## GIVEN INSTRUCTION
Write out exactly the lines from the line with "fish('jackdim', 874, 311, 24, 170, 0, 19, 'faint" through the line with "fish('runner', 853, 355, 76, 0, -2, 14.3, 'pinkish-tailed", both ends included, and no other line.
** START INFORMATION SHOWN **
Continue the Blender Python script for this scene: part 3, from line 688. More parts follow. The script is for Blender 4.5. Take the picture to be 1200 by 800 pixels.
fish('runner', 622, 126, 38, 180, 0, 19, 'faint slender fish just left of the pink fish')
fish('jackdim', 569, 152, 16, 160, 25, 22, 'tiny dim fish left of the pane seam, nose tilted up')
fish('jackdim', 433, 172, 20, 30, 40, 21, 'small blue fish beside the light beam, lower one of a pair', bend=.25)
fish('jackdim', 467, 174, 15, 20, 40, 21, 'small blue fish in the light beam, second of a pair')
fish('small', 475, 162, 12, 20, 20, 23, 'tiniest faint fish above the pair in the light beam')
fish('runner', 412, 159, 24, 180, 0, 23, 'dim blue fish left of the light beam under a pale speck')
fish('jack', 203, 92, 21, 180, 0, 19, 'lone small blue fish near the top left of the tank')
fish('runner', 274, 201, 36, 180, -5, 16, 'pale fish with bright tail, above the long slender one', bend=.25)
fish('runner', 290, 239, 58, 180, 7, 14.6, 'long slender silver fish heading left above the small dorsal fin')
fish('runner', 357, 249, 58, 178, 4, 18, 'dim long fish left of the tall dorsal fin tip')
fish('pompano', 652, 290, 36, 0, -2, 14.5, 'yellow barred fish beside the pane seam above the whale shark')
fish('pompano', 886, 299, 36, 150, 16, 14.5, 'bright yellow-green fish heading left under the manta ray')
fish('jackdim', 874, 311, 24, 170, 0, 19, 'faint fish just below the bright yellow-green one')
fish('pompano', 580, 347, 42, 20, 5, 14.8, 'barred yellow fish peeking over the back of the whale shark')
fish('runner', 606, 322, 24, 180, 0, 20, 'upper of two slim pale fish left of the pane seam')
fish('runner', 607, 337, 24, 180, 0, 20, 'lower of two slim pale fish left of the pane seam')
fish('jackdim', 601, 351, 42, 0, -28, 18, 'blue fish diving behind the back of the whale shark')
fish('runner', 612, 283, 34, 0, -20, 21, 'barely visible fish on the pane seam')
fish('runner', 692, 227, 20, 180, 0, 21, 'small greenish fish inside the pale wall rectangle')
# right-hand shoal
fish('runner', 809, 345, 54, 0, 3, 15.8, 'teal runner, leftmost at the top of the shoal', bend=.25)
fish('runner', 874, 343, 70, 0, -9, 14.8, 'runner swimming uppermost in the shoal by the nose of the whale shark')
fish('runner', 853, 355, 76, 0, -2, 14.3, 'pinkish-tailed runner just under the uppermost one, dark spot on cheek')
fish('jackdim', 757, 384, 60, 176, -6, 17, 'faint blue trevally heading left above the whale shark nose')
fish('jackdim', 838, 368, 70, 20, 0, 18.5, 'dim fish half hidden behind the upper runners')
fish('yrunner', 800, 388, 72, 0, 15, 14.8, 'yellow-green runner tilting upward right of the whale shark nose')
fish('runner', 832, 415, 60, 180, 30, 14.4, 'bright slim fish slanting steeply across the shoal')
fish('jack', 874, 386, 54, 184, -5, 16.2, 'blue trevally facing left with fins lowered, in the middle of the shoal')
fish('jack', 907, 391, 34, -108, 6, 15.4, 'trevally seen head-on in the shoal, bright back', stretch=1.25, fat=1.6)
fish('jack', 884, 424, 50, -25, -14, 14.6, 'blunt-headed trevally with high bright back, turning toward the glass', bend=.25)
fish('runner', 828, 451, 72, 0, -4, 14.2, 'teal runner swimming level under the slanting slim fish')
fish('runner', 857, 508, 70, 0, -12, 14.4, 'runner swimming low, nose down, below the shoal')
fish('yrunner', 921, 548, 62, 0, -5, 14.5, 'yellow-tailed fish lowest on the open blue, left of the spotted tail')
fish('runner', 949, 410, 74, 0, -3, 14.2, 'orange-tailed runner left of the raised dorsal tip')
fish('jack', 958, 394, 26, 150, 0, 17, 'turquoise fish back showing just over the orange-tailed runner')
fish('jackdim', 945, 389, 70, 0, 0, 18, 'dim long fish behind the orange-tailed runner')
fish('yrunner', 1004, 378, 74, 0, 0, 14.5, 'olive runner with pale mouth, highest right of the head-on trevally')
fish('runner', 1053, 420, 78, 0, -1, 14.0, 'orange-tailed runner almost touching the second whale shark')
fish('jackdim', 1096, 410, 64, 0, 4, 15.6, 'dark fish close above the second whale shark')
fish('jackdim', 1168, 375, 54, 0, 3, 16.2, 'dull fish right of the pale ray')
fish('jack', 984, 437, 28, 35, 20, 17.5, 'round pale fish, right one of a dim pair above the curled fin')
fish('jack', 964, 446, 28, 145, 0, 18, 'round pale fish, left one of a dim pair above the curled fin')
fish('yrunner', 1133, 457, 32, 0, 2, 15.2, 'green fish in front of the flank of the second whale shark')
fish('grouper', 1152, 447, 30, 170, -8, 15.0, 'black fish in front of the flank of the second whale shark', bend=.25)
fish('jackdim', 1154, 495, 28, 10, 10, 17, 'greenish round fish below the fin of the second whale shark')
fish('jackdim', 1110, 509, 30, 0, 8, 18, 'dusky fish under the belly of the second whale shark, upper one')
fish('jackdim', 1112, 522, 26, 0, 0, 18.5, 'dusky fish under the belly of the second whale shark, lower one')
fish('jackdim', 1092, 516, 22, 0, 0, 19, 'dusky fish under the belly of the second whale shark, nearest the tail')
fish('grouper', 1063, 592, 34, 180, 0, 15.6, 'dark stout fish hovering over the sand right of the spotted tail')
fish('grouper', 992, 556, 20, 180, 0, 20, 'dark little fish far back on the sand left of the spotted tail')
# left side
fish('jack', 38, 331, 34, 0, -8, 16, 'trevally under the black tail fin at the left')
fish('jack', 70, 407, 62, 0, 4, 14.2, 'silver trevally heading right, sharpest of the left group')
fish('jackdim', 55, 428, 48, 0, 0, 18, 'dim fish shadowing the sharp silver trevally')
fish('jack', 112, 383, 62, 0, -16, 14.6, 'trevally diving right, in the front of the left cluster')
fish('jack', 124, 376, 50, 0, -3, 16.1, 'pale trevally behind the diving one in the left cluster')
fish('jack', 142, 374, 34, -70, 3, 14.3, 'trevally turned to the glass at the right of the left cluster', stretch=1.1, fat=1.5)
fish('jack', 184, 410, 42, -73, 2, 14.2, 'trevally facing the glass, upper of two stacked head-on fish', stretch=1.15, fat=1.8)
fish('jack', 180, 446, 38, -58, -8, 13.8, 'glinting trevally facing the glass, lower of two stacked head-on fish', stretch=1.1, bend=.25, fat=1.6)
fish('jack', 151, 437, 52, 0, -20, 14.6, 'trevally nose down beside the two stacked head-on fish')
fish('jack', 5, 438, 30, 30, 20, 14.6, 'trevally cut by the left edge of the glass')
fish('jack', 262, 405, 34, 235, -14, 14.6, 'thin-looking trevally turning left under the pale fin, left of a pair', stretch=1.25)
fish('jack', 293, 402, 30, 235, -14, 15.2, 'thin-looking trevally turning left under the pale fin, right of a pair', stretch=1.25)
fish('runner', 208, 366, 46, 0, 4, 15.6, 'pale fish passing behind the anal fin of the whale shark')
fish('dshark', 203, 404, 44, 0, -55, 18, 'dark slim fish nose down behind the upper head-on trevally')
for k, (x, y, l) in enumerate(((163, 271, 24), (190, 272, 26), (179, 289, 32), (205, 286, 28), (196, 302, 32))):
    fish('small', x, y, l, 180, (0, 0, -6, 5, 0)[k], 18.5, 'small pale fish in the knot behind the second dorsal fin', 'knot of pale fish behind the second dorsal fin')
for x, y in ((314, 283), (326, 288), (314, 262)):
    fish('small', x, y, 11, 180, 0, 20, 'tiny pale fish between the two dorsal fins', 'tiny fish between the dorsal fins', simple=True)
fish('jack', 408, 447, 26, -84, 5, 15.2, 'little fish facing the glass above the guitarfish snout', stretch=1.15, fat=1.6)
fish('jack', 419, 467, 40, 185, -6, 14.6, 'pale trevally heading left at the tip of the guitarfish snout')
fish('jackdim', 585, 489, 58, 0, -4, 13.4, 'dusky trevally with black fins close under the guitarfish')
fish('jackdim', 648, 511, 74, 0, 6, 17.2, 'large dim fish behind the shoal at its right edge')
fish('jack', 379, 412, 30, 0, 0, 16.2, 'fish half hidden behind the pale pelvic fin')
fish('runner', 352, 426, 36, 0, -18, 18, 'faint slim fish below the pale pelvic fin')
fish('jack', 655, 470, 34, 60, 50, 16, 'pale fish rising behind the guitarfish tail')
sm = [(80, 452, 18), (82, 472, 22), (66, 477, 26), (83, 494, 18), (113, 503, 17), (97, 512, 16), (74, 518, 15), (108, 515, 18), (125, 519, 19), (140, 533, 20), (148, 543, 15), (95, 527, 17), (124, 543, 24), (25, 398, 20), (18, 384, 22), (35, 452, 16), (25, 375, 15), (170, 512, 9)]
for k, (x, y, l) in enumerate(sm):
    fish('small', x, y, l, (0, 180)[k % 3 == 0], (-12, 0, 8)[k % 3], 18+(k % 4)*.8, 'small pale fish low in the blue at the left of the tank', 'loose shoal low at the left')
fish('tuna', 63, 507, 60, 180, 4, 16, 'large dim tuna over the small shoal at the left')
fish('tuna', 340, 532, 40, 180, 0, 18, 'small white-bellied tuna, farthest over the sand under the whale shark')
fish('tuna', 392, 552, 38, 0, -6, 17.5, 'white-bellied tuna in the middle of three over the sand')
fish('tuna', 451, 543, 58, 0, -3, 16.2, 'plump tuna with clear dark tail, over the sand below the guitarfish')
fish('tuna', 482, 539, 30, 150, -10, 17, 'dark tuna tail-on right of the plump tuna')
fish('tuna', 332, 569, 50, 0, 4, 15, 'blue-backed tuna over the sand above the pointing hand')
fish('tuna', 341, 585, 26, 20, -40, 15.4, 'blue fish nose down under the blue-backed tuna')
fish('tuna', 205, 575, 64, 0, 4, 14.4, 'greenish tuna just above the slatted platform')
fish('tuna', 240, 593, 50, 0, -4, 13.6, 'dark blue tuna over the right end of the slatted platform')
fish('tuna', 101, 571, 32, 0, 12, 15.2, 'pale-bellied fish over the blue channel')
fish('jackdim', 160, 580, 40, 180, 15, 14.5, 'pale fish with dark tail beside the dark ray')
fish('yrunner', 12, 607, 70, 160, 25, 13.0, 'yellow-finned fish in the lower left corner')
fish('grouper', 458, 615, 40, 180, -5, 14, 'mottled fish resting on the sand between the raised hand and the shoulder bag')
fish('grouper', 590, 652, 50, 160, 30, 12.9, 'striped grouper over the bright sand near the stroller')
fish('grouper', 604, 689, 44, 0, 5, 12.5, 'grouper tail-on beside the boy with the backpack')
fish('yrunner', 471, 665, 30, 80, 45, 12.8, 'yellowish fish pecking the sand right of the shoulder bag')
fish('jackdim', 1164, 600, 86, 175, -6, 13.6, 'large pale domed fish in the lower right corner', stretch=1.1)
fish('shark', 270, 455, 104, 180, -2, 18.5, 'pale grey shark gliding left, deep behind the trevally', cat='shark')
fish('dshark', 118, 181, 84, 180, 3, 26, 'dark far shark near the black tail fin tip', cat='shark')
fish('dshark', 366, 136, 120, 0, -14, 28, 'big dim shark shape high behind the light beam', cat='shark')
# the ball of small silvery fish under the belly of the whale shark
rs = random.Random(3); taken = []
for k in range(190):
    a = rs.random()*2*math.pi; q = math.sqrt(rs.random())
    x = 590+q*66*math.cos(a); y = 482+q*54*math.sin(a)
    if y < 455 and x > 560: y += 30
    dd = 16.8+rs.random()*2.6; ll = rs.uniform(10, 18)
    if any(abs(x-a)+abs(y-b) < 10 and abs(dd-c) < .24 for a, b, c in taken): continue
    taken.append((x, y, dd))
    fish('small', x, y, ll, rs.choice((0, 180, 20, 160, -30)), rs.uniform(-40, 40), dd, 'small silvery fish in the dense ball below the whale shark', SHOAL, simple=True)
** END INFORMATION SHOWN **
## RIGHT ANSWER
fish('jackdim', 874, 311, 24, 170, 0, 19, 'faint fish just below the bright yellow-green one')
fish('pompano', 580, 347, 42, 20, 5, 14.8, 'barred yellow fish peeking over the back of the whale shark')
fish('runner', 606, 322, 24, 180, 0, 20, 'upper of two slim pale fish left of the pane seam')
fish('runner', 607, 337, 24, 180, 0, 20, 'lower of two slim pale fish left of the pane seam')
fish('jackdim', 601, 351, 42, 0, -28, 18, 'blue fish diving behind the back of the whale shark')
fish('runner', 612, 283, 34, 0, -20, 21, 'barely visible fish on the pane seam')
fish('runner', 692, 227, 20, 180, 0, 21, 'small greenish fish inside the pale wall rectangle')
# right-hand shoal
fish('runner', 809, 345, 54, 0, 3, 15.8, 'teal runner, leftmost at the top of the shoal', bend=.25)
fish('runner', 874, 343, 70, 0, -9, 14.8, 'runner swimming uppermost in the shoal by the nose of the whale shark')
fish('runner', 853, 355, 76, 0, -2, 14.3, 'pinkish-tailed runner just under the uppermost one, dark spot on cheek')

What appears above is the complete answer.